Available data:
+++

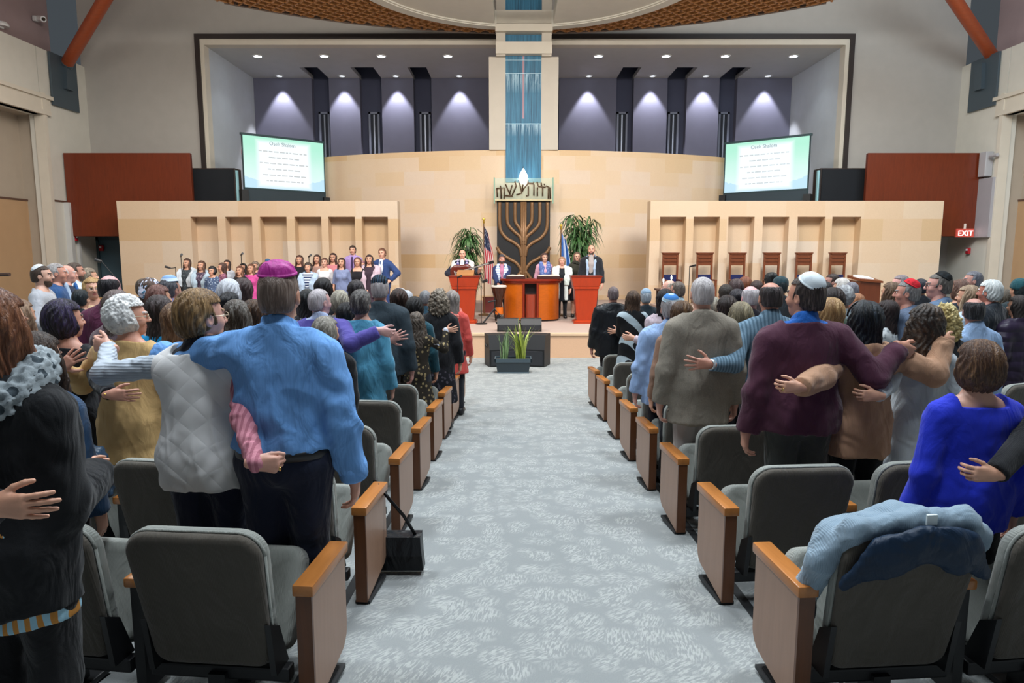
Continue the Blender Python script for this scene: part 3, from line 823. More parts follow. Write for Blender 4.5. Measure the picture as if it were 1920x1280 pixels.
# the bands between the lit panels, with slots cut up into the ceiling
k = YB / 1280 / 1.036
BANDS = [((a - 960) * k, (c - 960) * k) for a, c in ((590, 622), (679, 719), (778, 811), (1153, 1185), (1247, 1283), (1343, 1376))]
edges = [-9.46] + [e for q in BANDS[:3] for e in q] + [(917 - 960) * k, (1047 - 960) * k] + [e for q in BANDS[3:] for e in q] + [10.24]
i = 0
for j in range(0, len(edges), 2):
    a, c = edges[j], edges[j + 1]
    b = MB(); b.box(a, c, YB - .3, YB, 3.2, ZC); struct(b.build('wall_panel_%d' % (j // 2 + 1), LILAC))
cb = [(-9.75, 10.53, YF + .3, YB - 1.75, ZC, ZC + .15)]
cx = [-9.75] + [e for q in BANDS for e in q] + [10.53]
for j in range(0, len(cx), 2): cb.append((cx[j], cx[j + 1], YB - 1.75, YB, ZC, ZC + .15))
wallbox('ceiling_recess', paint('c0c0be', .7), *cb)
wallbox('ceiling_slots', NAVYP, (-9.75, 10.53, YB - 1.9, YB, 9.2, 9.3), (-9.75, 10.53, YB - 1.80, YB - 1.75, ZC + .15, 9.2))
for j, (a, c) in enumerate(BANDS):     # tall dark grille in each band
    m = (a + c) / 2 + (.06 if j < 3 else -.06)
    o = empty('wall_grille', (m, YB - .1, 5.55)); tag(o, ['tall dark grille between the first and second lit panels, far left', 'tall dark grille second from the left on the blue wall', 'tall dark grille nearest the blue glass, on its left', 'tall dark grille nearest the blue glass, on its right', 'tall dark grille second from the right on the blue wall', 'tall dark grille nearest the right end of the blue wall'][j], 'grille', 'grilles on the blue wall')
    b = MB(); b.box(-.2, -.13, -.03, .1, 0, 1.75).box(.13, .2, -.03, .1, 0, 1.75).box(-.2, .2, -.03, .1, 1.68, 1.75).box(-.2, .2, -.03, .1, 0, .07); b.build('frame', paint('6d7488', .5), o)
    b = MB(); b.box(-.13, .13, .04, .1, .07, 1.68); b.build('backing', paint('1c2230', .7), o)
    b = MB(); b.box(-.025, .025, .0, .06, .1, 1.66); b.build('bar', paint('8c94a4', .4, .4), o)
# round lamps in the recess ceiling: large ones near the front, small ones washing the wall
PCX = [(edges[j] + edges[j + 1]) / 2 for j in range(0, len(edges), 2)]
NTH = ['far left', 'second from left', 'third from left', 'just left of the blue glass', 'just right of the blue glass', 'third from right', 'second from right', 'far right']
BIGX = [483, 608, 715, 840, 1122, 1249, 1360, 1488]
def downlight(x, y, r, e, label, grp, spot=None):
    o = empty('downlight', (x, y, ZC)); tag(o, label, 'ceiling light', grp)
    b = MB(); b.lathe([(r * .8, -.002), (r * .82, -.02), (r * 1.15, -.02), (r * 1.2, -.004), (r * 1.2, .0)], n=20, cap=False); b.build('ring', paint('d8d8d8', .4), o, True)
    b = MB(); b.lathe([(.001, -.014), (r * .8, -.014), (r * .8, -.004)], n=20); b.build('lens', glow('e8f4ff', e, 'lamp_lens'), o, True)
    if spot:
        l = bpy.data.lights.new('downlight_beam', 'SPOT'); l.energy, l.spot_size, l.spot_blend, l.color = spot[0], math.radians(spot[1]), spot[2], spot[3]; l.shadow_soft_size = .06
        q = bpy.data.objects.new('downlight_beam', l); COL.objects.link(q); q.parent = o; q.location = (0, 0, -.06)
        d = Vector(spot[4]) - Vector((x, y, ZC - .06)); q.rotation_euler = d.to_track_quat('-Z', 'Y').to_euler()
for j, p in enumerate(BIGX):
    P = at(p, 105, 22.0); Y = 22.0 * (ZC - 2.21) / (P.z - 2.21); P = at(p, 105, Y)
    downlight(P.x, Y, .15, 26, 'large bright round lamp in the recess ceiling, ' + NTH[j], 'large recess lamps', (42, 110, .7, (.85, .93, 1), (P.x, Y, 0)))
for j, x in enumerate(PCX):
    downlight(x, YB - .60, .12, 3.5, 'small dim round lamp by the blue wall, ' + NTH[j], 'small wall-washing lamps', (470, 66, .32, (.94, .93, 1), (x, YB - .60, 0)))

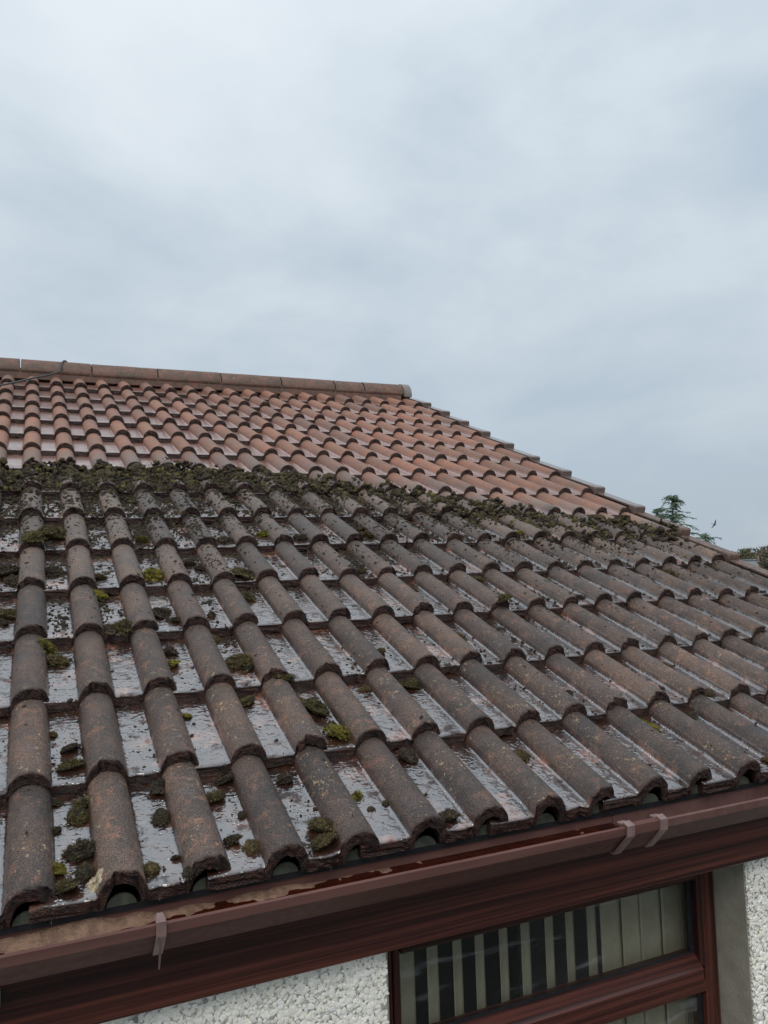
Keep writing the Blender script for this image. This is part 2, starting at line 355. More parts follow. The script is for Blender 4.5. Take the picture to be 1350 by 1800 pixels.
def scatter(base, centres, sizes, flat, frames_n, jag=0.35, tints=None):
    """many randomly turned, jagged copies of a base solid as arrays; frames_n = unit normal to flatten along"""
    bv, bf = base; n = len(centres); m = len(bv)
    q = RNG.normal(size=(n, 4)); q /= np.linalg.norm(q, axis=1)[:, None]
    w, x, y, z = q.T
    R = np.stack([np.stack([1 - 2 * (y * y + z * z), 2 * (x * y - w * z), 2 * (x * z + w * y)], -1),
                  np.stack([2 * (x * y + w * z), 1 - 2 * (x * x + z * z), 2 * (y * z - w * x)], -1),
                  np.stack([2 * (x * z - w * y), 2 * (y * z + w * x), 1 - 2 * (x * x + y * y)], -1)], 1)
    v = np.broadcast_to(bv, (n, m, 3)) * (1 + RNG.uniform(-jag, jag, (n, m, 1)))
    v = v * RNG.uniform(0.6, 1.35, (n, 1, 3))
    v = np.einsum('nij,nmj->nmi', R, v)
    N = np.asarray(frames_n); h = v @ N
    v = v - (h * (1 - np.asarray(flat)[:, None]))[..., None] * N
    v = v * np.asarray(sizes)[:, None, None] + np.asarray(centres)[:, None, :]
    F = (bf[None] + (np.arange(n) * m)[:, None, None]).reshape(-1, 3)
    T = None if tints is None else np.repeat(tints, m, axis=0)
    return v.reshape(-1, 3), F, T

# ------------------------------------------------------------------ roof geometry
ES = np.array([0, CA, SA]); EN = np.array([0, -SA, CA])
VJ = [0.0, 0.3184, 0.6323, 0.9625, 1.2857, 1.6125, 1.948, 2.2813, 2.6046, 2.9262, 3.2497, 3.573, 3.8915, 4.2127, 4.5343]
PIT, RA, RH, TH = 0.15, 0.0415, 0.042, 0.0265
TILT = TH / 0.323
APEX = 4.90
def roof_pt(x, v, n): return np.array([x, 0, 0]) + ES * v + EN * n
def roll_h(d):
    d = abs(d) / RA
    if d >= 1.12: return 0.0
    if d > 0.97: return 0.004 * ((1.12 - d) / 0.15) ** 2
    return max(RH * (1 - d ** 2.1) ** 0.55, 0.004)
def surf_n(x, v):
    j = max(0, sum(1 for q in VJ if q <= v) - 1); s = v - VJ[j]
    i = round(x / PIT)
    return -RH - TILT * s + roll_h(x - i * PIT)

# ground first
def ground():
    n = 41; ext = np.linspace(-1, 1, n); ext = np.sign(ext) * (np.abs(ext) ** 2.6) * 1500
    V = []; 
    for yy in ext:
        for xx in ext:
            r = math.hypot(xx, yy); V.append((xx, yy, -2.55 - 3.4 * min(1, max(0, (r - 14) / 40)) ** 1.0 + 0.4 * mnoise.noise((xx * 0.01, yy * 0.01, 0))* min(1, r / 40)))
    F = [(a * n + b, a * n + b + 1, (a + 1) * n + b + 1, (a + 1) * n + b) for a in range(n - 1) for b in range(n - 1)]
    return tag(mk('ground', V, F, M['grass'], None, True), 'sloping rough grass ground around the bungalow', None, None, 'structure')
ground()

house = empty('bungalow', (0, 0.1, -2.55), 'white pebble-dashed bungalow with a half-washed brown concrete tile roof', 'house')
HOFF = Vector((0, -0.1, 2.55))
def under(o, p=None):
    """parent at the house while keeping the world coordinates the mesh was built in"""
    o.parent = house if p is None else p
    if p is None: o.location = HOFF
    return o
XL, XR = -2.62, 2.83

# walls (front wall has the window opening)
def front_wall():
    m = MB(); y0, y1 = 0.10, 0.34; zt, zb = -0.10, -2.55
    wx0, wx1, wz1, wz0 = 0.682, 1.714, -0.285, -1.62
    m.box(XL, wx0, y0, y1, zb, zt); m.box(wx1, XR, y0, y1, zb, zt)
    m.box(wx0, wx1, y0 + .002, y1, zb, wz0); m.box(wx0, wx1, y0 + .002, y1, wz1, zt)
    return m
wall = under(front_wall().build('wall', M['render']))
yb = 2 * APEX * CA - 0.10
m = MB(); m.box(XL, XR, yb - 0.24, yb, -2.55, -0.10); under(m.build('rear_wall', M['render']))
def gable(x0, x1):
    mm = MB(); pr = [(0.345, -2.55), (yb - 0.245, -2.55), (yb - 0.245, -0.02), (APEX * CA, APEX * SA - 0.16), (0.345, -0.02)]
    mm.prism(pr, x0, x1); return mm
under(gable(XR - 0.24, XR).build('gable_wall', M['render'])); under(gable(XL, XL + 0.24).build('gable_wall', M['render']))
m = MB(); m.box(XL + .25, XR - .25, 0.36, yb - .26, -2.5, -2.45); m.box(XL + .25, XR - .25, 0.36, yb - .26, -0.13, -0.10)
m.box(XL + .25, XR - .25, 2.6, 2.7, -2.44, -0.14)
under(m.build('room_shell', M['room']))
# smooth reveal band round the opening
m = MB(); m.box(1.7095, 1.7125, 0.103, 0.335, -1.62, -0.287); under(m.build('window_reveal', M['reveal']))
m = MB(); m.box(0.684, 0.687, 0.103, 0.335, -1.62, -0.287); under(m.build('window_reveal', M['reveal']))
m = MB(); m.box(0.66, 1.74, 0.06, 0.33, -1.67, -1.615, 0.006); under(m.build('window_sill', M['reveal']))

def dash(x0, x1, z0, z1, n):
    xs = RNG.uniform(x0, x1, n); zs = RNG.uniform(z0, z1, n)
    c = np.c_[xs, np.full(n, 0.0985) - RNG.uniform(0, 0.004, n), zs]
    g = RNG.uniform(0.80, 0.94, n); t = np.c_[g, g * RNG.uniform(0.96, 0.99, n), g * RNG.uniform(0.84, 0.93, n)]
    dk = RNG.random(n) < 0.012; t[dk] *= RNG.uniform(0.2, 0.6, (dk.sum(), 1))
    return scatter(ICO1, c, RNG.uniform(0.0036, 0.0074, n), np.full(n, 0.32), (0, 1, 0), 0.30, t)
parts = [dash(-0.3, 0.680, -0.75, -0.24, 11000), dash(1.718, 2.45, -1.15, -0.24, 15000)]
off = 0; Vs, Fs, Ts = [], [], []
for v, f, t in parts: Vs.append(v); Fs.append(f + off); Ts.append(t); off += len(v)
o = big_mesh('pebble_dash', np.concatenate(Vs), np.concatenate(Fs), M['chip'], None, np.concatenate(Ts), False); o.parent = wall; tag(o, kind='stuff')

# roof deck: two slopes
m = MB()
def slab(v0, v1, n0, n1, mirror=False):
    a = [(roof_pt(0, v, n)[1], roof_pt(0, v, n)[2]) for v, n in ((v0, n0), (v1, n0), (v1, n1), (v0, n1))]
    if mirror: yc = APEX * CA; a = [(2 * yc - p[0], p[1]) for p in a][::-1]
    return a
m.prism(slab(0.10, APEX - 0.01, -0.150, -0.112), XL, XR - 0.005)
m.prism(slab(0.0, APEX + 0.0, -0.125, -0.050, True), XL, XR - 0.005)
roof = under(m.build('roof', M['under']))

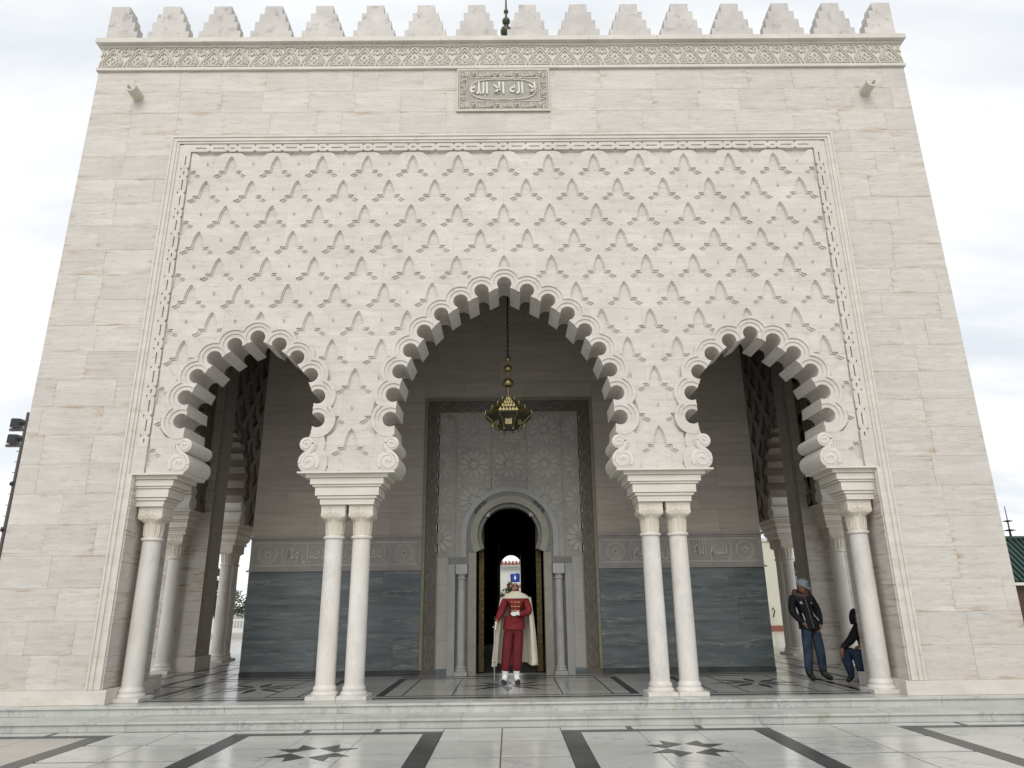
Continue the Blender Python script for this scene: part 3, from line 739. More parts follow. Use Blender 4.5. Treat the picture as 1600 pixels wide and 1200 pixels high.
# drain spouts
for s in (-1, 1):
    b = MB(); n = 14; r0, r1 = .10, .062
    cs_ = [(math.cos(a), math.sin(a)) for a in [math.radians(135)+math.radians(270)*k/n for k in range(n+1)]]
    prof = [(r0*a, r0*b_) for a, b_ in cs_]+[(r1*a, r1*b_) for a, b_ in cs_[::-1]]
    b.prism(prof, -.30, .02)
    o = b.obj('water_spout', 'grey_relief', core, 45); o.location = (s*6.99, 0, 10.70)
# inscription plaque
pq = MB().box(-.885, .905, -.03, .02, 10.30, 11.285).obj('plaque', 'grey_ground', core)
def pbox(x0, x1, z0, z1, y=-.042, nm='plaque_fillet'): return MB().box(x0, x1, y, -.031, z0, z1).obj(nm, 'grey_relief', pq)
XA, XB, ZA, ZB = -.885, .905, 10.30, 11.285
for a in ((XA, XB, ZA, ZA+.045), (XA, XB, ZB-.045, ZB), (XA, XA+.03, ZA+.046, ZB-.046), (XB-.03, XB, ZA+.046, ZB-.046),
          (XA+.20, XB-.20, ZA+.215, ZA+.23), (XA+.20, XB-.20, ZB-.23, ZB-.215), (XA+.19, XA+.20, ZA+.05, ZB-.05), (XB-.20, XB-.19, ZA+.05, ZB-.05), (XA+.05, XA+.062, ZA+.05, ZB-.05), (XB-.062, XB-.05, ZA+.05, ZB-.05)):
    pbox(*a)
cxp, czp = .01, (ZA+ZB)/2
lob = []
for k in range(28):
    a = 2*math.pi*k/28
    for t in range(5):
        aa = a+2*math.pi/28*(t/5); bulge = 1+.055*math.sin(math.pi*t/5)
        se = lambda c, p: math.copysign(abs(c)**p, c)
        lob.append((cxp+.60*bulge*se(math.cos(aa), .62), czp+.225*bulge*se(math.sin(aa), .75)))
MB().ribbon(lob, .020, -.052, -.03, True).obj('lobed_cartouche', 'grey_relief', pq)
text_obj('inscription', arabic('لا اله الا الله'), .36, (cxp, -.045, czp-.10), pq, 'impost', .012, sx=.80, offset=.006)
for zz_ in (ZB-.185, ZA+.085):
    text_obj('inscription', arabic('ولا غالب الا الله ولا غالب الا الله'), .15, (cxp, -.04, zz_), pq, 'grey_relief', .008, sx=.86, offset=.004)
for xx, rz in ((XA+.125, 90), (XB-.125, -90)):
    o = text_obj('inscription', arabic('ولا غالب الا الله'), .13, (xx+(.04 if rz > 0 else -.04), -.04, czp), pq, 'grey_relief', .008, sx=.62, offset=.004)
    o.rotation_euler = (0, R(-rz), 0)
    for zz_ in (ZA+.13, ZB-.13):
        sq = MB()
        for h in (.055, .03): sq.ribbon([(xx-h, zz_-h), (xx+h, zz_-h), (xx+h, zz_+h), (xx-h, zz_+h)], .012, -.043, -.03, True)
        sq.ribbon([(xx-.05, zz_), (xx+.05, zz_)], .012, -.043, -.03); sq.ribbon([(xx, zz_-.05), (xx, zz_+.05)], .012, -.043, -.03)
        sq.obj('knot_square', 'grey_relief', pq)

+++

Exact duplication is required for the lines above, from the line that contains "Keep writing the" to the line that contains "return v.reshape(-1, 3), F, T", inclusive; omit all others.

Keep writing the Blender script for this image. This is part 2, starting at line 355. More parts follow. The script is for Blender 4.5. Take the picture to be 1350 by 1800 pixels.
def scatter(base, centres, sizes, flat, frames_n, jag=0.35, tints=None):
    """many randomly turned, jagged copies of a base solid as arrays; frames_n = unit normal to flatten along"""
    bv, bf = base; n = len(centres); m = len(bv)
    q = RNG.normal(size=(n, 4)); q /= np.linalg.norm(q, axis=1)[:, None]
    w, x, y, z = q.T
    R = np.stack([np.stack([1 - 2 * (y * y + z * z), 2 * (x * y - w * z), 2 * (x * z + w * y)], -1),
                  np.stack([2 * (x * y + w * z), 1 - 2 * (x * x + z * z), 2 * (y * z - w * x)], -1),
                  np.stack([2 * (x * z - w * y), 2 * (y * z + w * x), 1 - 2 * (x * x + y * y)], -1)], 1)
    v = np.broadcast_to(bv, (n, m, 3)) * (1 + RNG.uniform(-jag, jag, (n, m, 1)))
    v = v * RNG.uniform(0.6, 1.35, (n, 1, 3))
    v = np.einsum('nij,nmj->nmi', R, v)
    N = np.asarray(frames_n); h = v @ N
    v = v - (h * (1 - np.asarray(flat)[:, None]))[..., None] * N
    v = v * np.asarray(sizes)[:, None, None] + np.asarray(centres)[:, None, :]
    F = (bf[None] + (np.arange(n) * m)[:, None, None]).reshape(-1, 3)
    T = None if tints is None else np.repeat(tints, m, axis=0)
    return v.reshape(-1, 3), F, T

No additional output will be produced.